Bir başka bahar festivali haberi daha aldım. Sanata “hayat öpücüğü” sadece Türk festivallerinden gelmiyor. Fransa sinemacılarının köklü festivali Cannes bu yıl bir Türk belgeseli olan “Kuru Dönem” belgeseliyle yapımcı Emre Yalgın ve yönetmen Nihal Atasoy’u, “Spotlight Projects” bölümünde ağırlayacak. Emre Yalgın, belgeseli hakkında şunları söyledi: “Kuru Dönem, çocuk sahibi olamayan bir çiftinin hikâyesini anlatıyor. Besicilikle uğraşan çift geçimlerini sağladıkları ineklerinin hamileliğini kendi çocuklarıymış gibi görmeye başlar. Bu süreçte hayvanlarıyla saplantılı bir bağ geliştirerek varoluşsal bir yolculuğa çıkarlar. Diğer yandan belgeselin, toplumsal dönüşüm, yalnızlık ve ebeveynlik temalarına odaklanıyor. En önemlisi, Cannes Film Festivali’nin belgesel bölümünde uluslararası sektör temsilcileriyle buluşacak olmamız.”

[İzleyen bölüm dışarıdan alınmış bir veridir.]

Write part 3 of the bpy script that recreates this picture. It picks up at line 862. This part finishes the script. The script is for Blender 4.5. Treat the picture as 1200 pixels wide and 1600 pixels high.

İşte bu: Festivallere “hayat öpücüğü” vermek lazım ki, festivaller de bağımsız sinemacılara hayat öpücüğü verebilsin!

SİNOP’TA YARIŞANLAR

Yönetmen Hacer Koç Yıldız, akademisyen Doç. Dr. Ahmet Oktan ile beraber ben, Ulusal Belgesel Film Kategorisi jüri üyeleri olarak Fatih Diren’in “Baletler Köyü”, Musa Ak ve Hasan Basri Özdemir’in “Bir Orkestranın İzinde”, Ömer Faruk Çetin’in “Muzaffer”, Aybüke Avcı’nın “Domates Biber Depresyon” ve İlkay Nişancı’nın “Zamanın Kıyısında Sınav” belgeselleri arasından bir seçim yapacağız.

TRT Sinema / 12 Punto Festival Koordinatörü Esra Demirkıran, Akbank Kısa Film Festivali Direktörü ve Yönetmen Selim Evci ve Oyuncu Melisa Şenolsun’un jüri üyeliğini yapacağı Ulusal Kısa Film Kategorisinde ise “Aç Açına” (Ahmet Toğaç), “Bir Aile” (Murat Çetinkaya), “Hayaller, Umutlar ve Dönen Yunuslar” (Adil Burak Aydın), “Mükemmel” (Ece Dizdar), “Neredeyse Kesinlikle Yanlış” (Cansu Baydar) isimli filmler yarışacak.